If you are getting one I would also get well positioned solar panels and a battery. You can then time shift energy draw from the grid as well as using the energy from the solar panels to run the heat pump and charge the battery. 

It needs to be properly sized and sited somewhere that's not in the shade, you shouldn't get one before you upgrade all your insulation, and ideally you make the pipes running to your heating system wider and/or install UFH when you put it in. 

They work perfectly well. Mine is running 1-2kWh of electricity a day for hot water (48C) and 4-6kWh for 270m2 UFH heating (19.5C room temp) in current weather. This will obviously go up when weather gets colder.

 

TBH just get the biggest battery you can and pull in electric on a cheap rate tariff to run the heat pump/other stuff when electric is expensive. There's an Octopus tariff, Agile, where you can actually be paid to take electricity off the grid and paid loads to discharge into it. I think Tesla Powerwalls can "learn" how to make the most of that arbitrage. 

Muttley - not sure that's quite right about it being easier to heat water further once it's warm (should take the same energy to heat water by 1c regardless of starting temp).

Are you not anywhere that has different electricity tariffs depending on time of use Economy 7 style?

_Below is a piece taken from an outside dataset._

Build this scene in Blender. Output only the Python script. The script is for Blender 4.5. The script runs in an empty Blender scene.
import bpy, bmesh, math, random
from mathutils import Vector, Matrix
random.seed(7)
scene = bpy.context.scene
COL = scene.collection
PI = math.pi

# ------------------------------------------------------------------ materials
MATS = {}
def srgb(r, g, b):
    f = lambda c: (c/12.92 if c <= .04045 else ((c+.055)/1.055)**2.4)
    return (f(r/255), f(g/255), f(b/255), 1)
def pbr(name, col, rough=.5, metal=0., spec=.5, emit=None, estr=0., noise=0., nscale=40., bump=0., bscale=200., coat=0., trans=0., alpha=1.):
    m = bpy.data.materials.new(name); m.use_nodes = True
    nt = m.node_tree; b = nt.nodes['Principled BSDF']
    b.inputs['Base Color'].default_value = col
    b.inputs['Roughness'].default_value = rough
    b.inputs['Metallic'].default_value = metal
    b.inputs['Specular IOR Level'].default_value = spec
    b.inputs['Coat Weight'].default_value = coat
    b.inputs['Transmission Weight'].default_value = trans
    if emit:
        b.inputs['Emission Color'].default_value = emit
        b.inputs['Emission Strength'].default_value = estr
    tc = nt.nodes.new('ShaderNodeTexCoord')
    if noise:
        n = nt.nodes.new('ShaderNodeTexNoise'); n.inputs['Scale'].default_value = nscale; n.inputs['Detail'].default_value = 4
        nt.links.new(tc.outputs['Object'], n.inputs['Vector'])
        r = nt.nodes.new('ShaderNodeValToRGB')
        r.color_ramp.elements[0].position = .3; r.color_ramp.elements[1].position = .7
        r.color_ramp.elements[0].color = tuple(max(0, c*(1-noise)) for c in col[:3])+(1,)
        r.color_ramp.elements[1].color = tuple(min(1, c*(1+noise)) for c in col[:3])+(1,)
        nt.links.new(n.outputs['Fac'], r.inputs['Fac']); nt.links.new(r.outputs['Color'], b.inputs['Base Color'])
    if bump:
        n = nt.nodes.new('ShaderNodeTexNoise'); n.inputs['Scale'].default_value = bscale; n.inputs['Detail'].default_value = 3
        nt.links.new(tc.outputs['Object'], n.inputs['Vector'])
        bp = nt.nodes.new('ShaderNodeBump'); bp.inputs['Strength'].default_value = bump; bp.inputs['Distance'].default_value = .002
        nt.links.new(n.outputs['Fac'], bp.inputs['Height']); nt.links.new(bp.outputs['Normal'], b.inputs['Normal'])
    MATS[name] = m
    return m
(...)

If not then don't bother with the battery but ASHP "works" and unless you think gas prices will come down, or don't get any subsidy, then I think an obvious choice. 

Muttley - not sure that's quite right about it being easier to heat water further once it's warm (should take the same energy to heat water by 1c regardless of starting temp).

You actually get increased rates of evaporation if there's any headspace so it will get harder to heat as it gets warmer. But I think if you can efficiently heat it to eg 40°c then inefficiently hearing it another 10c° as and when you need to might be efficient. 

They do work very well in warmer climates. 

yeah Mr Large the point I didn't address was that cold infrastructure (pipes, tanks) mean when you start heating domestic water there is more loss until you actually have heated the pipes etc so they then act as a thermal insulator and the depletion is reduced. Then the second phase of warming water actually - in practical terms rather than the physics of warming water - is more efficient.   A hot water system without a non-return valve gives you a lot of cold water from the hot tap before the hot runs hot. The infrastructure wastes the heat. 

Okay, interesting. I'm no expert so will take your word on it but in a closed system I would have thought the water in the pipes and the pipes themselves should largely be at the same temp at rest and should therefore increase at the same rate and that each degree the water needs to be warmed would mean absorption by the pipe of the same amount of energy - regardless of the temp. Obviously if the pipe is below the water temp (e.g. any part that runs outside) then that's different.

You know how a fridge employs a heat pump to collect warmth from the air in the fridge and pump it out via the radiator piping on the back of the fridge? 

Now put the fridge in an open window and open its door. Warmth is extracted from the air outside and the room warms up because of the radiator piping.

It seems weird to us that you can do this even when the air outside is really cold but as long as you use a fluid that freezes well below 0º it works OK.